Well, banking is different since those who are members of the Federal Reserve System are, in every sense of the words, beneficiaries of legalized money printing from thin air. You or I do it, it’s called “counterfeiting”. They do it, it’s called “fractional reserve fiat money”.
Quite literally, they print $ billions, do business transactions, and then collect their hefty bonuses in good times and bad. Their ability to push segments of the economy, ala housing, in a massively distorted fashion (bubbled up by the liquidity (e.g. credit / money from thin air)) results in causing every day mortals to follow into that segment as if it’s genuine growth, only to watch it collapse and they lose their life savings.
Meanwhile, our friends at Government Sachs get the Fed to print money (which gets its purchasing power at the expense of everyone else, same as the counterfeiter gets his) to bail out the banking system.
In that respect, banking is different from the comparative shoplifting going on by corporate CEOs. Clearly the latter is a problem unto itself (although not all are so bad). The problem is the entire system of investments / securities in the U.S. given the blessing of the U.S. Gov via the SEC, yet it’s horribly corrupted and rigged to benefit not the average Joe, but the biggest players — and fully sanctioned by the Congress, both parties, that suck up all the contributions to allow it to go on unimpeded.
Why, just look at the secrecy of the Fed and the SEC and the Treasury to not show the public where all the $billions went. Bush-co covered it up. The new regime is no better if not worse.
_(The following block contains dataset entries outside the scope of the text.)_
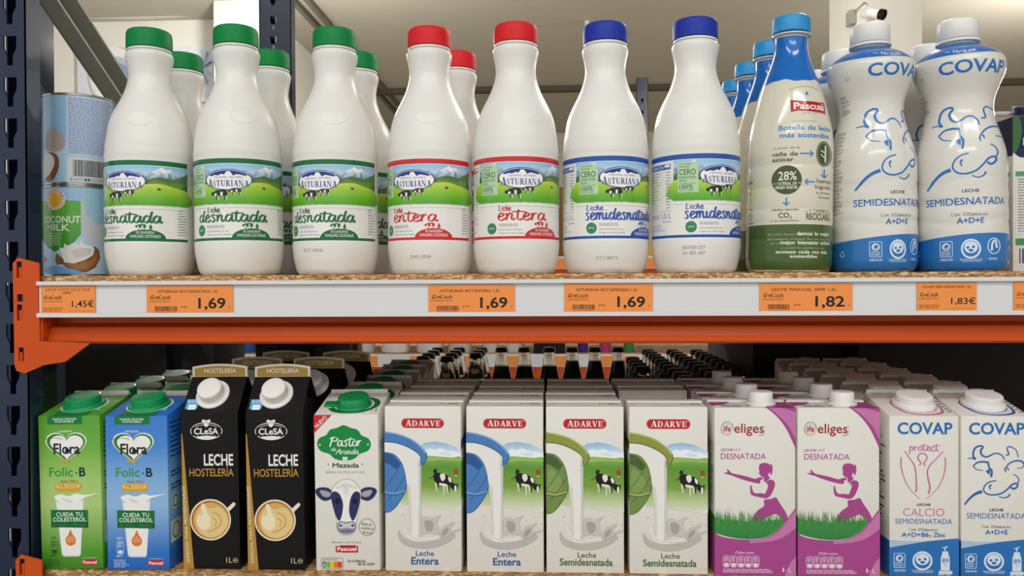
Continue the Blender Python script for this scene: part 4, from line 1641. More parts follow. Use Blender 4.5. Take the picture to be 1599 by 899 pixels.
def can_art():
    """arc units: pixels of a can 53 px in radius; 0 = middle of the picture side, height y down from 0 to 142"""
    A = Art()
    M = lambda x, y: (53 * asin(max(-.99, min(.99, (x - 468) / 3.747 / 53))), (y - 255) / 3.747)
    P = lambda pts: [M(*p) for p in pts]
    A.rect(-166.4, 1, 166.4, 141, grad('can sky', [(0, '#a6d0f0'), (.3, '#bddcf2'), (.6, '#96c4ea'), (1, '#a6cfee')], 0, CAN_H, .25, noise=(14, .7), coat=.4))
    # clouds of poured milk
    A.blob([M(478, 330), M(520, 420), M(560, 480), M(640, 470), M(640, 560), M(560, 590), M(500, 560), M(470, 450)], '#c9cdd0')
    A.blob([M(490, 260), M(560, 300), M(580, 420), M(540, 450), M(500, 400)], '#a5cfe0')
    G = grad('can green', [(0, '#3c8f2c'), (.6, '#4fa632'), (1, '#58b238')], .03, .07, .25, coat=.4)
    A.poly(P([(270, 348), (476, 348), (476, 540), (440, 590), (340, 645), (290, 600), (270, 560)]), G)
    sx, sy = M(343, 340)
    A.ell(sx, sy, 17, 16.5, '#e9e4da')
    for k in range(18):
        a = 2 * pi * k / 18
        A.stroke([(sx + 9 * cos(a), sy + 9 * sin(a)), (sx + (21 if sin(a) > -.2 else 12) * cos(a + .1), sy + (21 if sin(a) > -.2 else 12) * sin(a + .1))], 2.6, '#e8a33a', w1=.4, smooth=False)
    A.ell(sx, sy, 9.5, 9.5, '#f0b429')
    A.el = [e for e in A.el]
    for i, ch in enumerate('VALLEDELSOLE'):
        a = radians(198 + 144 * i / 11)
        cxx, cyy = sx + 14 * cos(a), sy + 14 * sin(a)
        A.text(ch, cxx - 1.4, cxx + 1.4, cyy + 1.7, cyy - 1.7, '#c8452f', 1)
    A.text('COCONUT', M(282, 0)[0], M(474, 0)[0], M(0, 475)[1], M(0, 437)[1], '#f0efe9', 2)
    A.text('MILK', M(302, 0)[0], M(418, 0)[0], M(0, 522)[1], M(0, 484)[1], '#f0efe9', 2)
    A.lines(M(310, 0)[0], M(388, 0)[0], M(0, 535)[1], M(0, 612)[1], 8, '#b9dcae', .3, .4)
    # opened coconut
    sh = [(350, 650), (342, 690), (350, 720), (378, 716), (400, 735), (440, 760), (500, 765), (550, 735), (576, 680), (570, 630), (545, 608), (520, 650), (450, 700), (390, 690)]
    A.poly(P(sh), '#8a5a34')
    A.poly(P([(384, 712), (440, 745), (510, 745), (555, 700), (560, 650), (530, 690), (460, 715)]), '#a5703f')
    A.poly(P([(372, 640), (362, 618), (390, 626), (388, 595), (412, 612), (440, 590), (470, 606), (470, 570), (492, 600), (530, 606), (546, 625), (540, 660), (500, 690), (440, 712), (390, 705), (378, 670)]), '#eceae4')
    A.poly(P([(420, 640), (480, 620), (530, 625), (520, 660), (450, 680)]), '#d5d2cb')
    A.rect(M(286, 0)[0] - 2, 112, M(298, 0)[0], 120, '#d85a2c')
    A.blob(P([(400, 735), (340, 725), (290, 740), (300, 765), (480, 768)]), '#74aee0')
    # back of the label: text panel, bar code, second coconut (centred a little past a quarter turn)
    o = 148.0
    def B(x):      # zoomed column of the turned can -> arc
        return o + 53 * asin(max(-.99, min(.99, (x - 465) / 3.747 / 53)))
    def Q(x, y):
        a = B(x)
        return (a if a < 166 else a - 333, y)
    pn0, pn1 = B(400), B(400) + 78
    def wrap_rect(a, b, y0, y1, c):
        if a < 166.4:
            A.rect(a, y0, min(b, 166.4), y1, c)
        if b > 166.4:
            A.rect(max(a, 166.4) - 333, y0, b - 333, y1, c)
    wrap_rect(pn0, pn1, 5, 138, '#c3d3ea')
    rnd = random.Random(5)
    for k in range(30):
        y = 8 + k * 2.9
        x = pn0 + 3
        end = pn1 - 4 - rnd.random() * 9
        while x < end:
            e = min(x + 2 + 5 * rnd.random(), end)
            wrap_rect(x, e, y, y + 1.2, '#6f83ae')
            x = e + 1
    wrap_rect(pn0, pn1, 100, 140, '#dcdde0')
    x = pn0 + 9
    while x < pn0 + 58:
        l = .6 + 1.2 * rnd.random()
        wrap_rect(x, x + l, 103.5, 129, '#2e2f35')
        x += l + .6 + .7 * rnd.random()
    for i, d in enumerate('8437011502001'):
        xx = pn0 + 5 + i * 4.1
        if xx > 166:
            xx -= 333
        A.text(d, xx, xx + 2.6, 136, 131.5, '#3b3c42', 0)
    A.blob([(pn0 - 32, 92), (pn0 - 14, 98), (pn0 - 12, 116), (pn0 - 22, 134), (pn0 - 38, 134), (pn0 - 46, 110)], '#8a5a34')
    A.blob([(pn0 - 40, 94), (pn0 - 22, 98), (pn0 - 20, 112), (pn0 - 32, 128), (pn0 - 46, 128)], '#ebe8e1')
    A.blob([(pn0 - 30, 56), (pn0 - 8, 62), (pn0 - 3, 84), (pn0 - 20, 92), (pn0 - 40, 82)], '#b6ada3')
    return A


def make_can(label):
    t = thing('coconut_milk_can', label, 'can')
    mb = MB()
    steel = mat('can steel', '#b9b9b6', rough=.25, metal=.9)
    r = CAN_R
    mb.lathe([(r * .93, .0015), (r * .98, 0), (r * 1.005, .0008), (r * 1.005, .0025), (r * .985, .0034), (r * .985, CAN_H - .0034), (r * 1.005, CAN_H - .0025), (r * 1.005, CAN_H - .0006), (r * .98, CAN_H), (r * .95, CAN_H - .0006), (r * .94, CAN_H - .003), (r * .5, CAN_H - .003)], steel, 72)
    mb.build('body', t, 40)
    mb = MB()
    can_art().lay_round(mb, 53.0, lambda z: r * .985, lambda y: CAN_H - y * CAN_H / 142, 128, lift0=2e-4, rough=.25)
    mb.build('label', t)
    mb = MB()
    mb.lathe([(.006, CAN_H - .0028), (.006, CAN_H - .0018), (.004, CAN_H - .0016)], steel, 20, cy=-.02)
    mb.build('pull_tab', t)
    return t


CAN = make_can('can of coconut milk with a green label front')
YC = .962
XC = xat(124, YC, ZU + .05)
rzc = atan2(-XC, YC)
CAN.location = (XC, YC, ZU)
CAN.rotation_euler = (0, 0, rzc)
tag(CAN, 'coconut milk can with green front and halved coconut, lower of its stack', None, 'coconut milk cans')
# the text panel's arc position B(465) must face the viewer on the upper can
dup(CAN, (XC + .0005, YC, ZU + CAN_H), rzc - 148.0 / 53.0, 'coconut milk can with text panel and bar code towards the aisle, upper of its stack', 'coconut milk cans')
for k in (0, 1):
    dup(CAN, (XC - .004, YC + .083, ZU + CAN_H * k), rzc + 1.2 - k, 'coconut milk can behind the stack in front, %s' % ('lower of its stack' if k == 0 else 'upper of its stack'), 'coconut milk cans')

# ------------------------------------------------------------------ cartons
YCF = .872            # front faces of the cartons


def face_y(d):
    return lambda a, b, l: (a, -d / 2 - .0002 - l, b)


def side_right(w_, d):
    return lambda a, b, l: (w_ / 2 + .0002 + l, a, b)


def side_left(w_, d):
    return lambda a, b, l: (-w_ / 2 - .0002 - l, -a, b)


def slanted_box(mb, w_, d, h1, h2, m, bev=.0012):
    """carton whose top rises from the front edge to the back"""
    bm = bmesh.new()
    xs, ys = (-w_ / 2, w_ / 2), (-d / 2, d / 2)
    vs = {}
    for i, x in enumerate(xs):
        for j, y in enumerate(ys):
            vs[i, j, 0] = bm.verts.new((x, y, 0))
            vs[i, j, 1] = bm.verts.new((x, y, (h1, h2)[j]))
    q = lambda *k: bm.faces.new([vs[x] for x in k])
    q((0, 0, 0), (1, 0, 0), (1, 0, 1), (0, 0, 1))
    q((1, 1, 0), (0, 1, 0), (0, 1, 1), (1, 1, 1))
    q((0, 1, 0), (0, 0, 0), (0, 0, 1), (0, 1, 1))
    q((1, 0, 0), (1, 1, 0), (1, 1, 1), (1, 0, 1))
    q((0, 0, 1), (1, 0, 1), (1, 1, 1), (0, 1, 1))
    q((0, 1, 0), (1, 1, 0), (1, 0, 0), (0, 0, 0))
    bmesh.ops.bevel(bm, geom=bm.edges[:], offset=bev, segments=2, affect='EDGES', profile=.5)
    mb.bm(bm, m, True)


def screw_cap(parent, name, m, loc, normal, r0, h0, r1, h1, base_m=None, tab=False):
    """flange and screw cap standing on a sloping top"""
    M = Matrix.Translation(loc) @ Vector((0, 0, 1)).rotation_difference(Vector(normal)).to_matrix().to_4x4()
    mb = MB()
    mb.lathe([(r0, -.001), (r0, h0 * .6), (r0 * .96, h0), (r0 * .5, h0)], base_m or m, 48, M=M)
    if tab:
        bm = bmesh.new()
        bmesh.ops.create_cube(bm, size=1)
        for v in bm.verts:
            v.co = M @ Vector((v.co.x * r0 * .9 - r0 * 1.2, v.co.y * r0 * .55, v.co.z * h0 + h0 * .6))
        mb.bm(bm, m)
    mb.build('cap_base', parent, 40)
    mb = MB()
    mb.lathe([(r1, h0 * .5), (r1, h0 + h1 * .85), (r1 * .96, h0 + h1 * .95), (r1 * .88, h0 + h1), (r1 * .4, h0 + h1)], m, 72, M=M,
             mods=None)
    bmv = mb
    o = bmv.build(name, parent, 40)
    return o


def carton_file(root, xpx, Yf, d, rows, gap, z, labels, group, zref=.1, lean=0.0, jitter=.0012, fan=0.0, skip=()):
    rnd = random.Random(int(xpx))
    X0 = xat(xpx, Yf, z + zref)
    for k in range(rows):
        Y = Yf + d / 2 + k * (d + gap)
        X = X0 + (rnd.uniform(-jitter, jitter) if k else 0) + fan * k
        if k == 0:
            root.location = (X, Y, z)
            root.rotation_euler = (0, radians(lean), 0)
            root['label'] = labels[0]
            root['group'] = group
        elif k not in skip:
            dup(root, (X, Y, z), radians(rnd.uniform(-.5, .5)), labels[k], group)


ORD = ['front', 'second', 'third', 'fourth', 'fifth', 'sixth', 'seventh']


# --- green and blue cartons with the heart badge
def heart(cx, cy, w_, h_):
    pts = []
    for k in range(40):
        t = 2 * pi * k / 40
        x = 16 * sin(t) ** 3
        y = 13 * cos(t) - 5 * cos(2 * t) - 2 * cos(3 * t) - cos(4 * t)
        pts.append((cx + x / 16 * w_ / 2, cy - (y + 2.5) / 14.5 * h_ / 2))
    return pts


def pascual_badge(A, x0, x1, y0, y1):
    h = y1 - y0
    A.poly([(x0, y0 + h * .1), (x0 + .2 * (x1 - x0), y0 + h * .1), (x0 + .2 * (x1 - x0), y0), (x1 - .1 * (x1 - x0), y0), (x1 - .1 * (x1 - x0), y0 + h * .1), (x1, y0 + h * .1), (x1, y1), (x0 + .3 * (x1 - x0), y1), (x0 + .3 * (x1 - x0), y1 - h * .05), (x0, y1 - h * .05)], '#c2272d')
    A.text('Pascual', x0 + .07 * (x1 - x0), x1 - .07 * (x1 - x0), y1 - h * .26, y0 + h * .25, '#f2efea', 2)


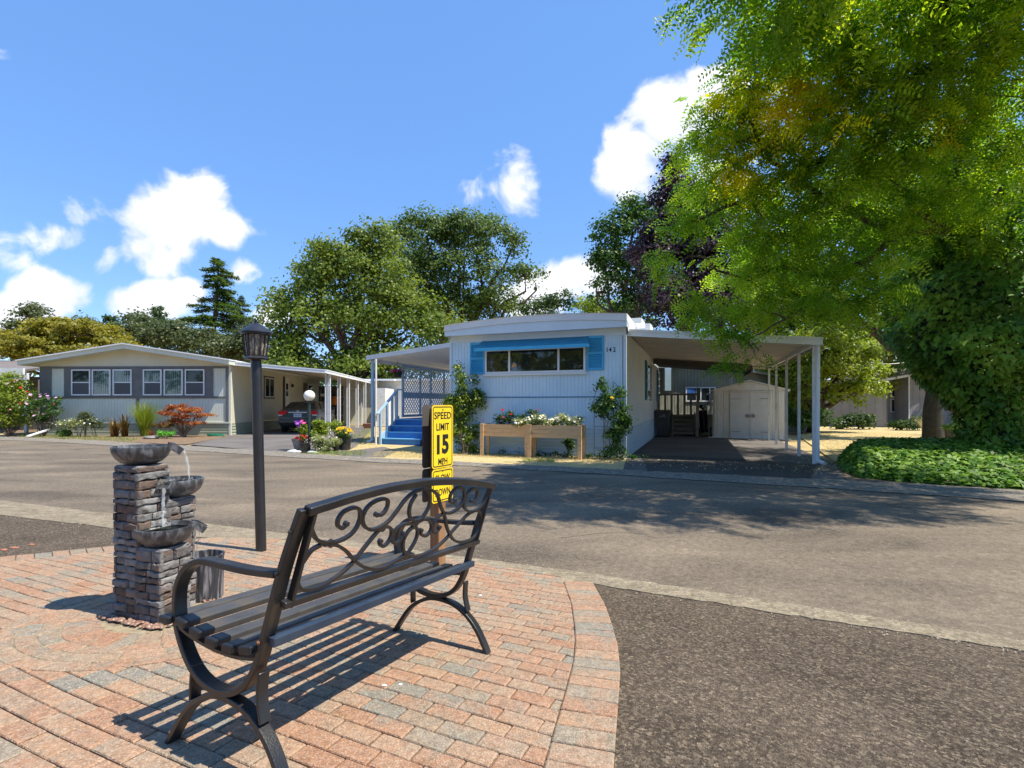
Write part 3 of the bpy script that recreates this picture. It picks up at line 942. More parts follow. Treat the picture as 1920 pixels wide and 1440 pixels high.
# grit washed to the kerbs, small stones on the road and the lot
gp = []
def grit(P0_, P1_, n, w_, z=.006):
    for _ in range(n):
        t = random.random(); a = P0_.lerp(P1_, t); x, y = a.x + random.gauss(0, w_ * .3), a.y + random.gauss(0, w_); gp.append((x, y, gz(x, y) + z, random.uniform(.003, .009)))
for i in range(2, len(nu) - 2):
    grit(nu[i] + Vector((0, .08, 0)), nu[i + 1] + Vector((0, .08, 0)), 4, .10); grit(nl[i] - Vector((0, .05, 0)), nl[i + 1] - Vector((0, .05, 0)), 3, .06, .008); grit(fl[i] - Vector((0, .1, 0)), fl[i + 1] - Vector((0, .1, 0)), 4, .12)
for _ in range(220):
    x, y = random.uniform(-3, 6), random.uniform(1.8, 9); gp.append((x, y, gz(x, y) + .006, random.uniform(.002, .008)))
mbg = MB()
for x, y, z, r_ in gp:
    a = random.uniform(0, 3); k = random.uniform(.6, 1)
    mbg.add([(x + r_ * math.cos(a), y + r_ * math.sin(a), z), (x - r_ * k * math.sin(a), y + r_ * k * math.cos(a), z), (x - r_ * math.cos(a), y - r_ * math.sin(a), z), (x + r_ * k * math.sin(a), y - r_ * k * math.cos(a), z), (x, y, z + r_ * .8)], [(0, 1, 4), (1, 2, 4), (2, 3, 4), (3, 0, 4)])
tag(mbg.build('road_grit', mat('grit', [(.10, .08, .06), (.30, .25, .18), (.45, .38, .28)], attr=True, rough=.9)), 'loose grit and small stones along the kerbs of the road', 'grit', kind='stuff')

def flat_mark(name, blobs, m, label, z=.006):
    mb = MB()
    for px, py, rx, ry in blobs:
        pts = []
        for k in range(12):
            a = k / 12 * 6.283; q = G(px + rx * math.cos(a) * random.uniform(.7, 1.15), py + ry * math.sin(a) * random.uniform(.7, 1.15)); pts.append((q.x, q.y, q.z + z))
        mb.add(pts, [tuple(range(12))[::-1]], .5)
    return tag(mb.build(name, m), label, 'mark', kind='structure')


flat_mark('paint_marks', [(8, 1032, 7, 2.2), (28, 1028, 9, 2), (60, 1022, 6, 1.6)], mat('faded_red_paint', [(.42, .14, .07), (.30, .14, .09)], rough=.9, scale=30), None, .007)
flat_mark('bird_droppings', [(721, 1296, 5, 2.6), (751, 1294, 3.6, 2), (901, 1123, 2.5, 1.5)], M['white'], None, .024)
flat_mark('oil_stains', [(762, 913, 26, 1.3), (905, 960, 30, 1.2), (1395, 1046, 34, 1.6), (1300, 1040, 16, 1.2), (390, 880, 20, 1.0), (410, 905, 14, .8), (1010, 905, 14, 1.2)], mat('oil_dark_asphalt', [(.07, .056, .045), (.10, .08, .062)], rough=.8, scale=20), None, .0035)
ck = MB()
for pts, w_ in ([[(1470, 1132), (1466, 1142), (1471, 1150)], .010], [[(60, 905), (200, 912), (330, 935), (480, 950)], .005], [[(1050, 1010), (1180, 1000), (1330, 1035), (1500, 1050), (1640, 1100)], .005]):
    if not w_: continue
    P = crom([G(*q) for q in pts], 14)
    ck.bar([Vector((p.x + jt(.006), p.y + jt(.006), gz(p.x, p.y) + (.0055 if p.y > 3 or w_ < .006 else .0115))) for p in P], (0, 0, 1), .0016, w_)
tag(ck.build('asphalt_cracks', mat('crack_dark', [(.045, .035, .028)], rough=1)), kind='structure')


# ================================================================ BENCH
BO = Vector((-.4854, 2.5042, .1267)); BL_ = Vector((-.45079, -.88937, .07619)); BD = Vector((.89213, -.45174, .00519)); BU = Vector((.02981, .07031, .99708))
BLEN = 1.085
BO = BO + BU * .012


def bp(s, a, z): return BO + BL_ * s + BD * a + BU * z


bench = thing('park_bench', 'black metal park bench with scrollwork back standing on the brick patio', 'bench', bp(BLEN / 2, .13, 0))
LOOP = [(.326, .594), (.204, .586), (.09, .586), (-.007, .586), (-.057, .575), (-.099, .55), (-.125, .515), (-.137, .48), (-.137, .441), (-.131, .408), (-.12, .371),
        (-.098, .333), (-.067, .294), (-.031, .261), (.015, .235), (.072, .222), (.13, .222), (.184, .238), (.228, .268), (.257, .309), (.278, .358), (.293, .415), (.308, .469), (.325, .534), (.343, .598), (.364, .66), (.39, .729), (.413, .785)]
ARCH = [(-.127, 0), (-.105, .035), (-.079, .075), (-.046, .121), (-.008, .158), (.041, .187), (.089, .205), (.137, .21), (.198, .205), (.245, .192), (.29, .168), (.328, .138), (.361, .102), (.39, .058), (.412, .02), (.42, 0)]
frames = []
for s_ in (0.0, BLEN):
    mb = MB(); mb.bar(crom([bp(s_, a, z) for a, z in LOOP], 3), BL_, .040, .020, rnd=.5)
    fr_ = mb.build('end_frame', M['blackmetal'], bench, smooth=True, world=True, bevel=.003); frames.append(fr_)
    mb = MB(); mb.bar(crom([bp(s_, a, z) for a, z in ARCH], 3), BL_, .038, .017, rnd=.5)
    mb.bar(crom([bp(s_, a, z) for a, z in [(.286, .315), (.284, .27), (.287, .235), (.305, .178)]], 3), BL_, .036, .010)
    mb.bar(crom([bp(s_, a, z) for a, z in [(-.022, .27), (-.024, .23), (-.02, .165)]], 3), BL_, .036, .010)
    mb.build('leg', M['blackmetal'], bench, smooth=True, world=True, bevel=.003)
    mb = MB(); mb.bar(crom([bp(s_, a, z) for a, z in [(-.12, .372), (-.04, .352), (.04, .34), (.116, .335), (.19, .337), (.272, .35)]], 3), BL_, .034, .009)
    mb.build('seat_rail', M['blackmetal'], bench, smooth=True, world=True)
    mb = MB()
    sg = -1 if s_ == 0 else 1
    for a, z in [(.34, .60), (.283, .40), (.385, .72)]:
        mb = MB(); c = bp(s_ + sg * .021, a, z); mb.tube([c - BL_ * .004 * sg, c + BL_ * .003 * sg, c + BL_ * .006 * sg], [.006, .006, .003], 10)
        mb.build('bolt', M['rust' if z == .40 else 'blackmetal'], fr_, world=True)
for i, (a, z, t_) in enumerate([(-.160, .385, .0), (-.073, .379, -.16), (.003, .363, -.14), (.083, .352, -.05), (.163, .350, .05), (.240, .361, .16)]):
    dirv = (BD * math.cos(t_) + BU * math.sin(t_)).normalized()
    up = BL_.cross(dirv); up = up if up.z > 0 else -up
    mb = MB()
    def bx(mb_, s0, s1, w_, h_):
        pts = []
        for s in (s0, s1):
            c = bp(s, a, z + (.012 if i else 0))
            pts.append([c + dirv * x * w_ / 2 + up * y * h_ / 2 for x, y in ((-1, -1), (1, -1), (1, 1), (-1, 1))])
        mb_.hexa(pts[0], pts[1])
    bx(mb, -.018, BLEN + .018, .050, .022)
    sl = mb.build('seat_slat', M['slat'], bench, world=True, bevel=.004)
    for e0, e1_ in ((BLEN + .018, BLEN + .034), (-.034, -.018)):
        mb = MB(); bx(mb, e0, e1_, .0515, .0235); mb.build('end_cap', M['cap'], sl, world=True, bevel=.004)
mb = MB(); mb.bar([bp(-.005, .316, .402), bp(BLEN + .005, .316, .402)], BD, .026, .026)
mb.build('rear_rail', mat('rear_rail_paint', [(.018, .03, .055), (.03, .045, .07)], rough=.35, scale=8), bench, world=True, bevel=.003)
# backrest plane
bd_ = (BD * .27036 + BU * .96276).normalized(); bn_ = BL_.cross(bd_).normalized()


def bk(s, h): return bp(s, .3158, .4023) + bd_ * h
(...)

That said, Bernanke is eyeball deep in this and needs to go. And we need the “Audit the Fed” law to be passed. Just watch out for what they find. Congress will probably shut it down and blame it for all the financial problems they enabled (again, both parties), and it’ll suck for all of us when they have to deem those Greenback Bernankes in your wallet worth 30 cents on the dollar or some such, since that’s about all they really can afford in this fiscal nightmare of corruption, deceit, and parasitism.
The political-banking nexus will not surrender until it collapses or there is a real revolution.